With Us or Against Us - Ezra Jennings in: Wilkie Collins', The Moonstone

Ezra Jennings, like Limping Lucy and Rosanna, is presented as an “other” in relation to Franklin Blake, Betteredge, and the other characters in Wilkie Collins, The Moonstone. The final sections of Ezra Jennings’ journal entries are presented in two different contexts: Harper’s Weekly magazine in the United States and All the Year Round in Britain. Mossman writes in his article discussing Collins’ work, of the representations of the body and the othering of characters through such representations.
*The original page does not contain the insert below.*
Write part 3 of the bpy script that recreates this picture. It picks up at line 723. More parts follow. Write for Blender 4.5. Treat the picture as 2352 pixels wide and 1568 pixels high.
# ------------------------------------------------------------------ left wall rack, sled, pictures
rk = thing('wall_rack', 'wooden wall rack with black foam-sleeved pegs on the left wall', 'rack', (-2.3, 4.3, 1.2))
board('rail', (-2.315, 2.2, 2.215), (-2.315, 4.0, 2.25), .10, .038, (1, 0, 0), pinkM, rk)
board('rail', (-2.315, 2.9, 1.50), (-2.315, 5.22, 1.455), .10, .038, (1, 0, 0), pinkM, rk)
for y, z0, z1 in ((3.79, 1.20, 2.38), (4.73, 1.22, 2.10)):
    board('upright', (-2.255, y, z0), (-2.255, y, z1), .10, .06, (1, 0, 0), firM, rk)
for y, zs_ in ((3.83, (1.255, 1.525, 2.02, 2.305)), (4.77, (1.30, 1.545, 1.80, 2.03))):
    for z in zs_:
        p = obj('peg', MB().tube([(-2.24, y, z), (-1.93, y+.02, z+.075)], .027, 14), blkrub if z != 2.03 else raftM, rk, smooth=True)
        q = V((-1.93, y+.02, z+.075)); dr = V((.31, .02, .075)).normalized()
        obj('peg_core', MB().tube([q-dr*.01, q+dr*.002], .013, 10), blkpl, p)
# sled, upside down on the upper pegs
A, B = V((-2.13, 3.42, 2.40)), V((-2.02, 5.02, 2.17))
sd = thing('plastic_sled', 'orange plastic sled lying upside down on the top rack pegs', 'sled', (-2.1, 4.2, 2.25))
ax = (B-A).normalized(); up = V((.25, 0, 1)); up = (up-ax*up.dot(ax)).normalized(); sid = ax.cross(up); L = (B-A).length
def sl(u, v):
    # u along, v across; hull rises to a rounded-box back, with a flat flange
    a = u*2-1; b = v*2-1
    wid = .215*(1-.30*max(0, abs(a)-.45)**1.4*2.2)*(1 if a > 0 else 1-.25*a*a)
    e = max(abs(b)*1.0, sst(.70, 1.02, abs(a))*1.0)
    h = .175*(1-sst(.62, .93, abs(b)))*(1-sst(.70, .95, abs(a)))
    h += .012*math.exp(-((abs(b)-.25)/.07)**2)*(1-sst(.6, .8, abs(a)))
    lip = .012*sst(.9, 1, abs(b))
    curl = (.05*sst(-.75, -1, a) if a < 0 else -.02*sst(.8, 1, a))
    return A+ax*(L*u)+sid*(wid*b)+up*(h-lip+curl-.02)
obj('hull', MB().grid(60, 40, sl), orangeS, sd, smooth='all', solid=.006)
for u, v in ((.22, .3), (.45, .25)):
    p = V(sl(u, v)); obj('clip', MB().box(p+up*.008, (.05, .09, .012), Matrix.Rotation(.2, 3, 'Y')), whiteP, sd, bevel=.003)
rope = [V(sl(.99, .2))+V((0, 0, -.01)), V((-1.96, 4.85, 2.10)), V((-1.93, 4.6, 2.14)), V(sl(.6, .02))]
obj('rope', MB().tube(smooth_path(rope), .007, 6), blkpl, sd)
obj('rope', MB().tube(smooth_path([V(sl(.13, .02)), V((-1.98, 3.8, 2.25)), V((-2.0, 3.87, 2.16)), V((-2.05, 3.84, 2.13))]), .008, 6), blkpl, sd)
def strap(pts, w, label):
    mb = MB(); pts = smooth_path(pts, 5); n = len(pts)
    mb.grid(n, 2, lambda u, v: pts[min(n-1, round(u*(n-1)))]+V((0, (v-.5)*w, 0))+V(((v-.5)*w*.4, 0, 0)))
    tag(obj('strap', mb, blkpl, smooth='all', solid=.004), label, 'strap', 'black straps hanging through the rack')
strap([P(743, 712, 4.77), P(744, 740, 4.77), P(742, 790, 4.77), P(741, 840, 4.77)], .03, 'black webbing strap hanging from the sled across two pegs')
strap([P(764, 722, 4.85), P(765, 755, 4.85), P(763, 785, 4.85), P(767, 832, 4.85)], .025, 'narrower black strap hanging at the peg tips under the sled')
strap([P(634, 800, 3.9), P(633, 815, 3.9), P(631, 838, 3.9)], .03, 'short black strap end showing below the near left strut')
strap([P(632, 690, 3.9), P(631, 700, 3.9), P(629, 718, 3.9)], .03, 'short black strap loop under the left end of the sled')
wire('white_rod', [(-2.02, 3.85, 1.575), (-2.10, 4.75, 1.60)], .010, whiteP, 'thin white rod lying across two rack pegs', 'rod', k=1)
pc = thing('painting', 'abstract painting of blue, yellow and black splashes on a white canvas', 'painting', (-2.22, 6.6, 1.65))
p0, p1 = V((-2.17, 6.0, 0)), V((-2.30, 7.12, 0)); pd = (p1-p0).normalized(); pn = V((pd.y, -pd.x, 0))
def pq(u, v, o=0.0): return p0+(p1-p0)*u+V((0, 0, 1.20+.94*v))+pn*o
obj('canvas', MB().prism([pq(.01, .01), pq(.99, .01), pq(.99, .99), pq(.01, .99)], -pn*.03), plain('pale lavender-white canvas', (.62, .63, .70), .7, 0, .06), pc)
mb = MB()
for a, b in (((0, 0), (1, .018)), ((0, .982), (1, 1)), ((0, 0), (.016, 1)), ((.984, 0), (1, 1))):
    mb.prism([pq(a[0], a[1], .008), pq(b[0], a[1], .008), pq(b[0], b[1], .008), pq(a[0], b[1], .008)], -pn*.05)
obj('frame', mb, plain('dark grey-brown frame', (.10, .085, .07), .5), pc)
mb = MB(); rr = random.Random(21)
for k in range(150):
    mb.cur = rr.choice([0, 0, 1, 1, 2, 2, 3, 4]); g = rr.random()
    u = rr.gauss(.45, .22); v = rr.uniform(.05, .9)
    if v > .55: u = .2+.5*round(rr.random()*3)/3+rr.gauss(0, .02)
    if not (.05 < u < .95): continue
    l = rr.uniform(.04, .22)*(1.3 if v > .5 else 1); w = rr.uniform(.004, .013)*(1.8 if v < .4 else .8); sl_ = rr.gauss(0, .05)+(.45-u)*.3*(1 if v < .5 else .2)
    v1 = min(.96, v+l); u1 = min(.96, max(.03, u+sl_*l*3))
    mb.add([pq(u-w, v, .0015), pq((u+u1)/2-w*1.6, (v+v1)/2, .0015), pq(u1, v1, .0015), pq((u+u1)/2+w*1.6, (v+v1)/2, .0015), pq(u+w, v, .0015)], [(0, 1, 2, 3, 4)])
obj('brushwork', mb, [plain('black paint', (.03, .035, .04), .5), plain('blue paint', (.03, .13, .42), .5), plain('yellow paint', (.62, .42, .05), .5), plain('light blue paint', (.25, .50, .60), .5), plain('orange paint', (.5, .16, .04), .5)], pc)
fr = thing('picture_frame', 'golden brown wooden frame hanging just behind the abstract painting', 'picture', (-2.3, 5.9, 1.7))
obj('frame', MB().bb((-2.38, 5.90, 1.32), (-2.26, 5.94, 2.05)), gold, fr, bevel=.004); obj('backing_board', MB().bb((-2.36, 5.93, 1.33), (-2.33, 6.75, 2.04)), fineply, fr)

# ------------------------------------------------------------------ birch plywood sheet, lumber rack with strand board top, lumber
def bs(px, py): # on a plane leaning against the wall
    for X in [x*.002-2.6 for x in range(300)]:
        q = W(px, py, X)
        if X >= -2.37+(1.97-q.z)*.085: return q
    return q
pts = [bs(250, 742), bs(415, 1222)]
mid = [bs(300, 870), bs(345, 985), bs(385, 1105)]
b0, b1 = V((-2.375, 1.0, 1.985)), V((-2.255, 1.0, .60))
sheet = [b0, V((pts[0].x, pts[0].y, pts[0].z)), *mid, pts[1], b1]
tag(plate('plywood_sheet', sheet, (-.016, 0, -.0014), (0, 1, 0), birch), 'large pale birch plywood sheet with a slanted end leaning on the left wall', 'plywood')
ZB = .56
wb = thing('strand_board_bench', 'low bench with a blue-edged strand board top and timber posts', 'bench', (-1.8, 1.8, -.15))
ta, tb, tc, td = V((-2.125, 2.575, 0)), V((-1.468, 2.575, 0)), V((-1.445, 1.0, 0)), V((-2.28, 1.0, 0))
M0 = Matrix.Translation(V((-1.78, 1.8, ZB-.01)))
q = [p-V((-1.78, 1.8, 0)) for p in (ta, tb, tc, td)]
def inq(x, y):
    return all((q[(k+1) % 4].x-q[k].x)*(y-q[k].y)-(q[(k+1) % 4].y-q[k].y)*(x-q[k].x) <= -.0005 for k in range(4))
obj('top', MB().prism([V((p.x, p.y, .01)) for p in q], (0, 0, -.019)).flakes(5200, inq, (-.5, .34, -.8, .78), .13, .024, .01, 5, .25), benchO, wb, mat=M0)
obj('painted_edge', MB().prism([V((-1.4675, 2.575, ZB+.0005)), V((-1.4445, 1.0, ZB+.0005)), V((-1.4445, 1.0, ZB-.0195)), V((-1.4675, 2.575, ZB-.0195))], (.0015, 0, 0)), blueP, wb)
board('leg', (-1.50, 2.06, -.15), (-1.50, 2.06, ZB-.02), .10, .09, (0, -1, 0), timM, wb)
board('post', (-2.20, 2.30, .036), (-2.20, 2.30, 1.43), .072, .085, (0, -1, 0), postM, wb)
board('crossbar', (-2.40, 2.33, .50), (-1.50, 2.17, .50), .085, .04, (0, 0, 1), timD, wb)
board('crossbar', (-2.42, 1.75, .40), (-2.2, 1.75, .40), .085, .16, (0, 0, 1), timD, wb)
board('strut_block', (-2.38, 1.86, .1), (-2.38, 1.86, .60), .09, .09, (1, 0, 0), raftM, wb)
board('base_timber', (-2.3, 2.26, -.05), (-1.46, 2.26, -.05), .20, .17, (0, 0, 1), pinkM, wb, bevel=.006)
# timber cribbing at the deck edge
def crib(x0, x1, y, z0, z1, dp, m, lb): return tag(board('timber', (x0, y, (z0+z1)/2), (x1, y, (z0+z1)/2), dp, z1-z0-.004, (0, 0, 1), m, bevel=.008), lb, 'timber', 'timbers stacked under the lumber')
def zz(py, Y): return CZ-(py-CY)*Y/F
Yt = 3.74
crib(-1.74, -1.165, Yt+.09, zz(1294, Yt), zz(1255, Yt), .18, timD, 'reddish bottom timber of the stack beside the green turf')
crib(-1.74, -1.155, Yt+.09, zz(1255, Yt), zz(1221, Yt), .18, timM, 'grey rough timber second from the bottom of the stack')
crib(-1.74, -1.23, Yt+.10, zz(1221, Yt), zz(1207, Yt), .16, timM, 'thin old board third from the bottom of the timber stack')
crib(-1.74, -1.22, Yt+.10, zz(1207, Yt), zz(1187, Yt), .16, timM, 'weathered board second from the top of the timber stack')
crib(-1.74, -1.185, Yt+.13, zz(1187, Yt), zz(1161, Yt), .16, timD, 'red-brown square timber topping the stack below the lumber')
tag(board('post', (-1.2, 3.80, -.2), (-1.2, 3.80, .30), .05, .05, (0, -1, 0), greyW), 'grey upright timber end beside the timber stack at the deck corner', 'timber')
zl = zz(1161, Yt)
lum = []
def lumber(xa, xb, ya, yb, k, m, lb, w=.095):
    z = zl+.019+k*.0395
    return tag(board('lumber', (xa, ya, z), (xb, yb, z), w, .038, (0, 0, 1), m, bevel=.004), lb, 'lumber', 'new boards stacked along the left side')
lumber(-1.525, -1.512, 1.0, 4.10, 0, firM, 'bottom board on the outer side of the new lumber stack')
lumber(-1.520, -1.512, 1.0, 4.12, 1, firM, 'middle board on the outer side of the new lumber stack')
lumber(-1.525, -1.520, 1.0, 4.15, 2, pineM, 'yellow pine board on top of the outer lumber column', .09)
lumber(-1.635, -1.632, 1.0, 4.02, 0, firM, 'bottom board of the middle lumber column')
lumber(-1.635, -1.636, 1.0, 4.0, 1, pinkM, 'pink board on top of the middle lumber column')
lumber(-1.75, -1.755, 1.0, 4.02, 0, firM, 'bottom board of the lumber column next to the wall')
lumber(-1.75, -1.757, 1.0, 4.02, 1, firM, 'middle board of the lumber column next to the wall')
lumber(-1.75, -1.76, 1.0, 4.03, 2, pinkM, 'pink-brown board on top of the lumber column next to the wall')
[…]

The figures of normalcy are created through Franklin Blake and the other upper class, white, and wealthy figures of the novel. Ezra is an “other” because, firstly, his appearance is different, and secondly, his illness sets him apart. Mossman points out that, “Ezra Jennings’s hair, specifically, like Medusa’s snakes, immediately disrupts the norm, is described as “some freak of Nature,” and causes Franklin Blake and the reader to pause and to stare, and at once pushes both out of the comfortable space of normalcy” (492). Ezra is a contradictory character in his appearance and in his nature. He is black and white, he is young and old, and he is a gypsy and an Englishman. In these ways, he is “defined by his body” (492). Through the presentations of The Moonstone in both Harper’s Weekly and All the Year Round, the interpretation of Ezra is strewn by the images and the content surrounding the content of The Moonstone. Harper’s Weekly reinforces the otherness of Ezra Jennings whereas All the Year Round perpetuates ideas of acceptance and naturalism in relation to individualism, difference, and aging in its surrounding content.